Playhouse Creatures could have been a simple thing: a funny, minor show about the lives of the first actresses allowed to grace the male-dominated stages of England. As it happens, it's far more. Playhouse Creatures begins as a ribald sideshow and ends as a serious meditation on the objectification of women in the Age of Enlightenment, and as it moves from one to the other, the play strives to be everything — to evoke every emotion, to elicit every reaction, to express seemingly every idea that playwright April De Angelis ever had about women, life, and ambition. It succeeds. The scenes are fast and over-the-top, just like the outsized acting, which seems more suited to a big, booze-drenched 17th-century playhouse than the tiny Sixth Star Studios. Take Linda Bernhard's performance as an aging actress who is slowly eclipsed by younger, less talented but bigger-bosomed rivals. She grieves like Maria Callas in Medea; a grief so large and loud that it'd be ridiculous if it weren't pitch-perfect. But Playhouse Creatures always is. As it dispatches with such divergent subject matter as love, money, art, sexism, the pyre, prostitution, and abortion, Playhouse Creatures remains shocking, novel, balanced, and, in the end, moving.

The Bridegroom serves as a quirky mélange of Appalachian folk myths wrapped around an improbable tale of Civil War-era grief, love, and revenge. If you're acquainted with Dylan's Basement Sessions or Harry Smith's Anthology of American Folk Music, The Bridegroom's improbabilities won't bother you at all. Unfortunately, the silly Carolina accent of Susan Cato transforms the show from surrealist tragedy to accidental comedy. Word has it that Cato has toned down her accent from early showings.
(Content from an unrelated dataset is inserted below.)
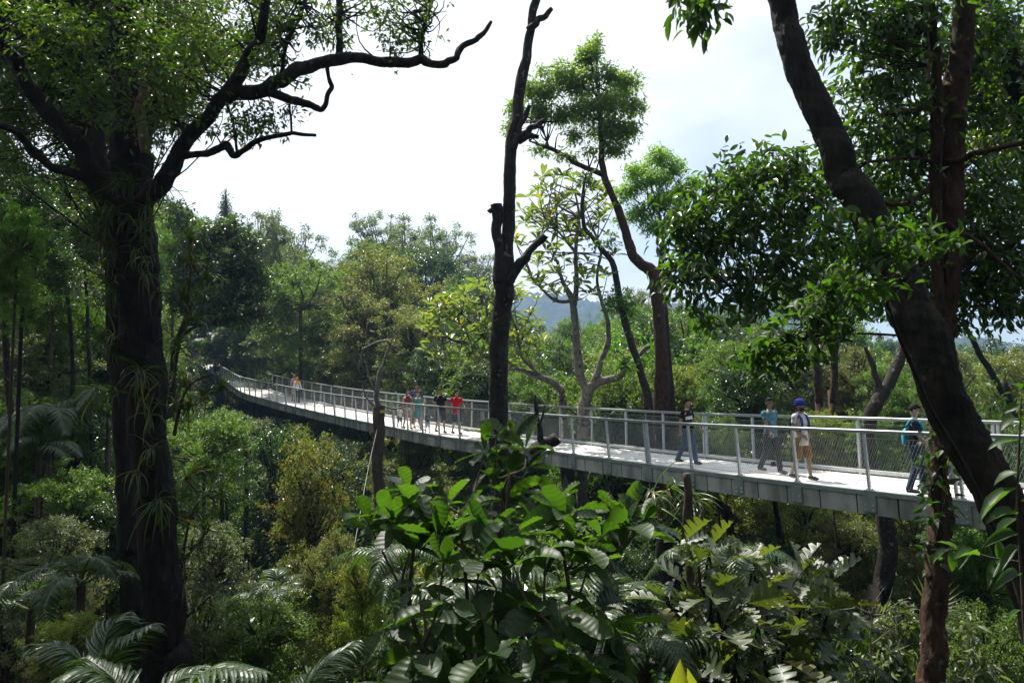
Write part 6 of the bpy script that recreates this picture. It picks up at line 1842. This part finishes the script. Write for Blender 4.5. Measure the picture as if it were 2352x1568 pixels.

But even if she hasn't, Bridegroom audiences can still dig the performance of actor Todd Allen Durkin, who plays the town of Blowing Rock's lovelorn minister. His four or five scenes are easily the show's strongest, and his romantic ineptitude is so funny and so perfectly realized that audiences will leave wishing the guy could have a show all his own.
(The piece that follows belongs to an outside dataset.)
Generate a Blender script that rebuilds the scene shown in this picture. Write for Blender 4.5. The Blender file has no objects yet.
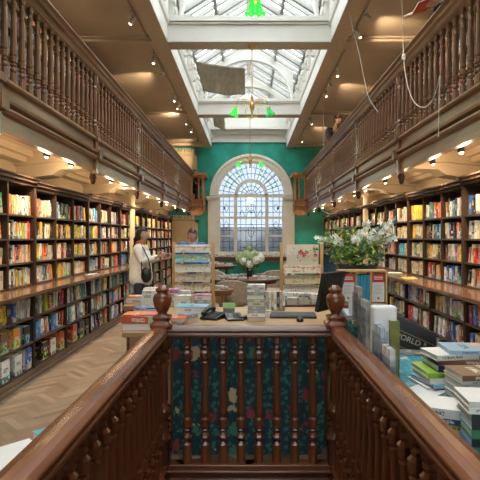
import bpy, math, random
from mathutils import Vector, Matrix, Euler
R = math.radians
rnd = random.Random(7)
SC = bpy.context.scene
COL = SC.collection
# ---------------------------------------------------------------- camera, sky, exposure
cam_d = bpy.data.cameras.new('camera'); cam = bpy.data.objects.new('camera', cam_d); COL.objects.link(cam)
cam.location = (0, 0, 1.5); cam.rotation_euler = (R(90), 0, 0)
cam_d.sensor_width = 36; cam_d.lens = 36; cam_d.shift_x = -9/480; cam_d.shift_y = -3/480
cam_d.clip_start = .05; cam_d.clip_end = 200
SC.camera = cam
SC.view_settings.view_transform = 'Standard'; SC.view_settings.look = 'None'
SC.view_settings.exposure = 0.70; SC.view_settings.gamma = 1; SC.view_settings.use_curve_mapping = False
W = bpy.data.worlds.new('overcast_sky'); SC.world = W; W.use_nodes = True
wb = W.node_tree.nodes['Background']; wb.inputs[0].default_value = (.93, .97, 1, 1); wb.inputs[1].default_value = 5.2
def portal(loc, rot, sx, sy):
    l = bpy.data.lights.new('sky_portal', 'AREA'); l.shape = 'RECTANGLE'; l.size = sx; l.size_y = sy
    l.cycles.is_portal = True
    o = bpy.data.objects.new('sky_portal', l); COL.objects.link(o); o.location = loc; o.rotation_euler = rot
portal((0, 7.3, 7.3), (0, 0, 0), 3.0, 21.8)
portal((0, -3.4, 1.6), (R(-90), 0, 0), 3.2, 1.9)
portal((.08, 18.9, 2.8), (R(90), 0, 0), 3.0, 4)
SPOT_WARM = (1, .76, .48)
E_TRACK, E_SHELF, E_SPILL = 85, 45, 4

# ---------------------------------------------------------------- materials
MATS = {}
def newmat(name):
    m = bpy.data.materials.new(name); m.use_nodes = True
    return m, m.node_tree.nodes, m.node_tree.links, m.node_tree.nodes['Principled BSDF']
def S(n, k, v): n.inputs[k].default_value = v
def c4(c): return (c[0], c[1], c[2], 1)
def plain(name, col, rough=.6, metal=0, vary=.12, scale=9, spec=.5, bump=0, col2=None, stretch=(1, 1, 1), coat=0):
    if name in MATS: return MATS[name]
    m, N, L, b = newmat(name)
    tc = N.new('ShaderNodeTexCoord'); mp = N.new('ShaderNodeMapping'); S(mp, 'Scale', stretch)
    nz = N.new('ShaderNodeTexNoise'); S(nz, 'Scale', scale); S(nz, 'Detail', 5)
    L.new(tc.outputs['Object'], mp.inputs[0]); L.new(mp.outputs[0], nz.inputs['Vector'])
    rp = N.new('ShaderNodeValToRGB'); rp.color_ramp.elements[0].position = .3; rp.color_ramp.elements[1].position = .7
    a = [max(0, x*(1-vary)) for x in col]; z = col2 or [min(1, x*(1+vary)) for x in col]
    rp.color_ramp.elements[0].color = c4(a); rp.color_ramp.elements[1].color = c4(z)
    L.new(nz.outputs[0], rp.inputs[0]); L.new(rp.outputs[0], b.inputs['Base Color'])
    S(b, 'Roughness', rough); S(b, 'Metallic', metal); S(b, 'Specular IOR Level', spec)
    if coat: S(b, 'Coat Weight', coat); S(b, 'Coat Roughness', .15)
    if bump:
        bp = N.new('ShaderNodeBump'); S(bp, 'Strength', bump); S(bp, 'Distance', .01)
        L.new(nz.outputs[0], bp.inputs['Height']); L.new(bp.outputs[0], b.inputs['Normal'])
    MATS[name] = m; return m
def wood(name, col, col2, rough=.4, axis=1, coat=0, scale=14):
    st = [6, 6, 6]; st[axis] = .6
    return plain(name, col, rough, col2=col2, scale=scale/6, stretch=st, coat=coat, vary=.0, bump=.08)
M_gal = wood('gallery_wood', (.15, .078, .036), (.33, .18, .092), .36)
M_galv = wood('gallery_baluster_wood', (.085, .038, .018), (.27, .135, .068), .27, axis=2)
M_orange = wood('honey_wood', (.30, .115, .03), (.46, .19, .055), .4, axis=2)
M_mah = wood('mahogany', (.085, .024, .008), (.23, .070, .023), .27, axis=1, coat=.12)
M_mahv = wood('mahogany_upright', (.060, .018, .007), (.19, .060, .022), .25, axis=2, coat=.2)
M_mahx = wood('mahogany_cross', (.085, .026, .010), (.18, .06, .024), .3, axis=0, coat=.3)
M_case = wood('bookcase_wood', (.026, .012, .007), (.055, .027, .015), .75, axis=2); M_case.node_tree.nodes['Principled BSDF'].inputs['Specular IOR Level'].default_value = .25
M_caseh = wood('bookcase_shelf_wood', (.040, .020, .011), (.10, .05, .026), .4, axis=1)
M_work = wood('worktop_wood', (.10, .045, .022), (.22, .11, .055), .25, axis=1, coat=.4)
M_plinth = wood('plinth_wood', (.12, .07, .04), (.24, .15, .09), .5, axis=1)
M_oak = wood('oak', (.36, .21, .09), (.52, .32, .15), .45, axis=0)
M_pine = wood('pine', (.55, .32, .11), (.72, .46, .18), .45, axis=2)
M_dtab = wood('dark_table_wood', (.07, .03, .018), (.15, .07, .04), .3, axis=0)
M_mtab = wood('brown_table_wood', (.22, .10, .04), (.36, .18, .08), .35, axis=0)
M_white = plain('white_paint', (.62, .61, .56), .45, vary=.04, scale=3)
M_cream = plain('cream_plaster', (.60, .47, .31), .75, vary=.06, scale=2)
M_beige = plain('beige_ceiling', (.42, .34, .25), .8, vary=.10, scale=.8)
M_stone = plain('window_surround', (.70, .65, .55), .5, vary=.05, scale=3)
M_door = plain('door_cream', (.56, .44, .28), .5, vary=.05, scale=3)
M_teal = plain('teal_paint', (.006, .24, .19), .45, vary=.3, scale=1.3, col2=(.012, .40, .31), bump=.05)
M_brass = plain('brass', (.62, .42, .16), .3, metal=.9, vary=.1)
M_black = plain('black_plastic', (.015, .015, .017), .4, vary=.1)
M_dark = plain('dark_metal', (.03, .03, .03), .5, vary=.1)
M_dgrey = plain('grey_plastic', (.16, .17, .18), .45)
M_lgrey = plain('pale_plastic', (.55, .56, .57), .4, vary=.04)
M_wht = plain('white_card', (.78, .79, .80), .5, vary=.03)
M_rope = plain('pale_rope', (.55, .50, .42), .8)
M_khaki = plain('khaki_canvas', (.22, .19, .13), .9, vary=.18, scale=3, stretch=(4, 4, .5))
M_wick = plain('wicker', (.42, .33, .24), .7, vary=.5, scale=60)
M_page = plain('paper_pages', (.72, .68, .60), .85, vary=.06, scale=120, stretch=(.1, .1, 4))
M_out = plain('outside_brick', (.10, .11, .13), .8, vary=.3, scale=5)
M_steel = plain('spot_casing', (.45, .42, .38), .35, metal=.5)
def emis(name, col, st):
    m, N, L, b = newmat(name); S(b, 'Base Color', c4(col)); S(b, 'Emission Color', c4(col)); S(b, 'Emission Strength', st); return m
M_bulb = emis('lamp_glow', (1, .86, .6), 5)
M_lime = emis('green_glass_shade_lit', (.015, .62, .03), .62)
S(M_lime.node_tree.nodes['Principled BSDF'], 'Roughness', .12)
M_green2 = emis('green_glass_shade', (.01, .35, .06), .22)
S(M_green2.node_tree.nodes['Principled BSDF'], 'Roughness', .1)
def glassy(name, tint, gl=.06, rough=.02, diff=0, dcol=(.8, .85, .9)):
    m = bpy.data.materials.new(name); m.use_nodes = True; N = m.node_tree.nodes; L = m.node_tree.links
    N.remove(N['Principled BSDF']); out = N['Material Output']
    t = N.new('ShaderNodeBsdfTransparent'); S(t, 0, c4(tint)); g = N.new('ShaderNodeBsdfGlossy'); S(g, 'Roughness', rough)
    mx = N.new('ShaderNodeMixShader'); S(mx, 0, gl); L.new(t.outputs[0], mx.inputs[1]); L.new(g.outputs[0], mx.inputs[2])
    last = mx
    if diff:
        d = N.new('ShaderNodeBsdfTranslucent'); S(d, 0, c4(dcol)); m2 = N.new('ShaderNodeMixShader'); S(m2, 0, diff)
        L.new(mx.outputs[0], m2.inputs[1]); L.new(d.outputs[0], m2.inputs[2]); last = m2
    L.new(last.outputs[0], out.inputs[0]); return m
M_glass = glassy('skylight_glass', (.96, .97, .97), .04)
M_pane = glassy('leaded_glass', (.085, .10, .118), .08, .1, .03, (.8, .88, 1))
M_acryl = glassy('clear_acrylic', (.86, .90, .92), .16, .05, .06)
M_jade = glassy('green_plate_glass', (.35, .62, .55), .2, .05, .2, (.3, .7, .6))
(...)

Sex Drugs Rock & Roll shall be one of the Sol Theatre Project's last hurrahs. This is both sad and apt, for these are the very things that Sol has spent the past decade injecting into SoFla's flabby, geriatric theater scene. Hard to know what we'll do without them or how the region's high culture will fair without uneasy little gems like this one, which comprises nine monologues from three actors who riff on the terrors of poverty, the omnipresence of feces, the glories of white flake Peruvian cocaine, the price of coffee, the fundamentally violent nature of the deity, and how awesome it is to have a long, nicely shaped prick. These are the things they won't teach you at Caldwell Theatre, and I suggest you take the opportunity to learn them now. The chance won't last: Sol Theatre is for sale, and its mastermind, director Robert Hooker, will be in the Carolinas before summer's out.